İş dünyasının uygun maliyetli krediye erişimi kolaylaştığında, öncelikle risklerini azaltması ve oluşacak duruma göre yatırım kararlarını yeniden şekillendirmesi daha makul görünüyor. Yabancıların da bu olasılık nedeniyle risklerini azaltmak yönünde harekete geçmesi doğal olarak gündeme geliyor. Bu ihtimallerin, para politikasını gevşetmekteki isteksizliği ve yeni kredi vermekteki çekingenliği beslediğini hesaba katmak gerekiyor. Faizlerin sert bir şekilde geriletilmesi durumunda, Türk Lirasının ciddi bir değer kaybı yaşamayacağı veya kullanılabilir döviz rezervlerinin hızla erimeyeceğine kimse inanmıyor.
Siyasi iradenin ben yaptım oldu anlayışı ile Merkez Bankası yönetimini faizleri hızla geriletecek şekilde değiştirmesi sorunu çözmüyor; tam aksine güvensizliği ve riskten kaçınma eğilimini besleyecek gibi görünüyor.
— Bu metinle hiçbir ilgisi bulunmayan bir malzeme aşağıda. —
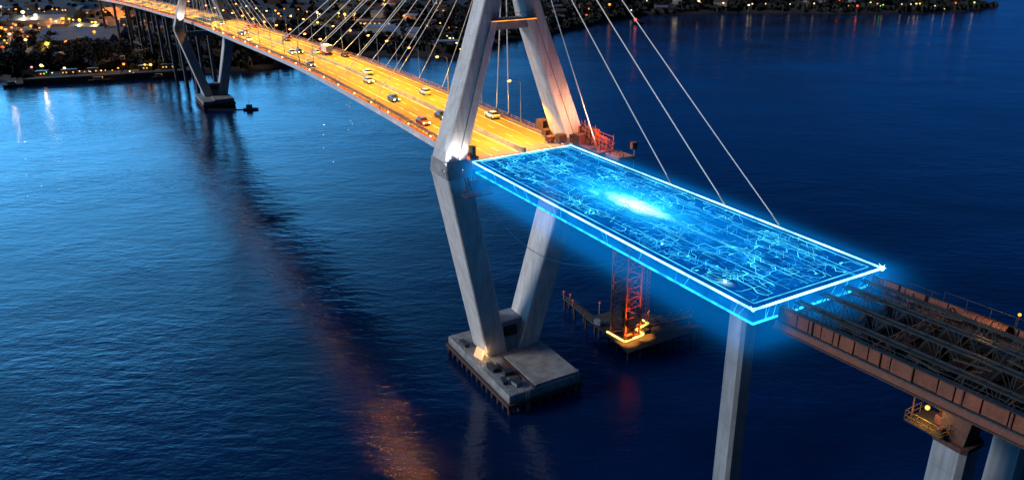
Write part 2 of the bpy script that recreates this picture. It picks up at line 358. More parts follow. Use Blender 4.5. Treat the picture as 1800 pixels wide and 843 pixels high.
def strip(mb, u0, u1, prof, step=6.0):
    """extrude a closed (x, dz) profile along the deck"""
    n = max(2, int((u1-u0)/step)+1); prev = None
    for i in range(n):
        u = u0+(u1-u0)*i/(n-1)
        r = [on(u, x, dz) for x, dz in prof]
        if prev:
            b = len(mb.v); k = len(prof); mb.v += prev+r
            mb.f += [(b+j, b+(j+1) % k, b+k+(j+1) % k, b+k+j) for j in range(k)]
            if i == 1: mb.f.append(tuple(b+j for j in reversed(range(k))))
            if i == n-1: mb.f.append(tuple(b+k+j for j in range(k)))
        prev = r
    return mb

def pylon(name, label, s, t, zk, front):
    g = 45-zk
    Z = lambda z: z-g if z > 10 else z
    P = thing(name, label, 'bridge pylon', ws(s, t, 0), YAW)
    for sx, bx, tx in ((-1, -2.9, -13.0), (1, 4.6, 12.4)):
        MB().leg((bx, 5.0, 4.0), (tx, -1.6, Z(45.4)), (2.35, 3.3), (2.3, 3.7), .22).build('lower_leg', M['concrete'], P)
        m = MB(); m.leg((tx, -1.6, Z(45.4)), (tx-.1*sx, -.9, Z(48)), (2.45, 3.8), (2.1, 3.2), .2)
        m.build('leg_knuckle', M['concrete_cap'], P)
        m = MB(); m.leg((tx-.1*sx, -.9, Z(48)), (4.75*sx, .4, Z(70.6)), (2.0, 3.0), (1.85, 2.2), .2)
        m.leg((4.75*sx, .4, Z(70.6)), (1.3*sx, .4, Z(83)), (1.85, 2.2), (1.2, 2.0), .2)
        leg = m.build('upper_leg', M['concrete'], P)
        # recessed drain channel on the face towards the road end
        c = MB(); a = Vector((tx-.1*sx-.3*sx, -.9-3.02, Z(48))); b = Vector((4.75*sx-.3*sx, .4-2.22, Z(70.6)))
        c.bar(a, b, .28, .10); c.build('drain_channel', M['concrete_dark'], leg)
    m = MB().box(-2.45, 2.45, -1.7, 2.5, Z(82.7), Z(124)); m.build('mast', M['concrete'], P, bevel=.2)
    m = MB().box(-3.3, 3.3, -1.3, 2.1, Z(69.2), Z(70.9)); m.build('crossbeam', M['concrete_cap'], P, bevel=.1)
    m = MB().box(-11.2, 11.0, -3.4, 1.2, Z(42.2), Z(44.7)); m.build('tie_beam', M['concrete_dark'], P, bevel=.1)
    m = MB()
    m.poly([(-2.2, 2.6, 4), (4.0, 2.6, 4), (5.6, 2.6, 10.5), (-4.0, 2.6, 10.5), (-2.2, 7.6, 4), (4.0, 7.6, 4), (5.6, 7.6, 10.5), (-4.0, 7.6, 10.5)],
           [(0, 1, 2, 3), (7, 6, 5, 4), (0, 4, 5, 1), (3, 2, 6, 7), (0, 3, 7, 4), (1, 5, 6, 2)])
    m.build('saddle', M['concrete_dark'], P, bevel=.1)
    MB().box(-.9, 1.9, 1.9, 2.596, 7.4, 9.4).build('saddle_hollow', M['black'], P)  # black block standing in for the dark hollow between the legs
    cap = MB().box(-8.5, 7.6, -13.2, 14, 1.7, 4.0).build('pile_cap', M['concrete_cap'], P, bevel=.18)
    MB().box(-2.6, 7.4, -13.0, -.4, 4.0, 4.5).build('bearing_slab', M['concrete_cap'], cap, bevel=.08)
    m = MB()
    for yy in [-12.9+k*1.49 for k in range(18)]: m.bar((-8.2, yy, 4), (-8.2, yy, 5.05), .07)
    for z in (4.55, 5.05): m.bar((-8.2, -12.9, z), (-8.2, 12.5, z), .05); m.bar((-8.2, -12.9, z), (7.3, -12.9, z), .05)
    for xx in [-8.2+k*1.55 for k in range(11)]: m.bar((xx, -12.9, 4), (xx, -12.9, 5.05), .07)
    m.build('guard_rail', M['galv'], cap)
    m = MB()
    for xx in (-5.0, -4.4): m.bar((xx, -13.75, -1), (xx, -13.75, 4.6), .08)
    for k in range(12): m.bar((-5.0, -13.75, -.8+k*.42), (-4.4, -13.75, -.8+k*.42), .05)
    m.build('ladder', M['galv'], cap)
    # timber walkway and fender beam round the cap
    m = MB()
    for x in (-8.75, 7.85): m.box(x-.18, x+.18, -13.5, 14.3, 1.5, 2.3)
    for y in (-13.45, 14.25): m.box(-8.9, 8.0, y-.18, y+.18, 1.45, 2.25)
    m.build('fender_beam', M['rust_dark'], cap)
    rr = random.Random(3)
    for i in range(13):
        y = -13+27*i/12
        for x in (-8.3, 7.4):
            MB().tube((x, y, -3), (x+rr.uniform(-.1, .1), y, 1.72), .42, 8).build('pile', M['rust_dark'], P)
    for i in range(1, 7):
        x = -8.3+15.7*i/7
        for y in (-12.8, 13.6):
            MB().tube((x, y, -3), (x, y+rr.uniform(-.1, .1), 1.72), .42, 8).build('pile', M['rust_dark'], P)
    return P

P1 = pylon('bridge_pylon', 'huge pale concrete pylon in the foreground with V shaped lower legs', 0, 0, 45, True)
P2 = pylon('bridge_pylon', 'distant concrete pylon near the far shore behind the lit roadway', -325, -5.2, 39.6, False)

# scaffold debris and lamp row on the crossbeam
t = thing('scaffold_deck', 'orange lit scaffold boards and netting on the pylon crossbeam', 'scaffold', wl((0, .4, 70.9)), YAW)
m = MB(); rr = random.Random(5)
m.box(-4.4, 4.4, -2.7, -1.72, .0, .12)
m.build('board', M['timber'], t)
m = MB()
for k in range(16):
    x = rr.uniform(-4.2, 4.2); m.bar((x, -2.6, .12), (x+rr.uniform(-.5, .5), -2.6, rr.uniform(.5, 1.5)), .08)
m.bar((-4.3, -2.65, 1.0), (4.3, -2.6, 1.05), .07)
m.build('railing', M['orange_steel'], t)
m = MB().box(-4.4, 4.4, -2.78, -2.72, -.2, -.08); m.build('glow_strip', M['strip'], t)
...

Önce enflasyon ve yapısal reform diyen, kur savaşlarından kaçınılmasını tavsiye edenler en çok bu olasılıktan kaçınmaya çalışıyor! Bu şekilde arı kovanına çomak sokulmasından ve gerçeklerin açığa çıkmasından korkuyor!
Para otoritesinin yönetimi ve faizler konusunda uzlaşamayanlar kendi bakış açıları açısından haklı olabilir! Fakat bu durum çözüme yardım etmiyor, geçmişteki tercihlerin yanlışlığını ve içine düşülen çaresizliği tescil ediyor! Mevcut yapıyı ve refah düzeyini koruyarak durgunluktan çıkabilmek, pek olası görünmüyor.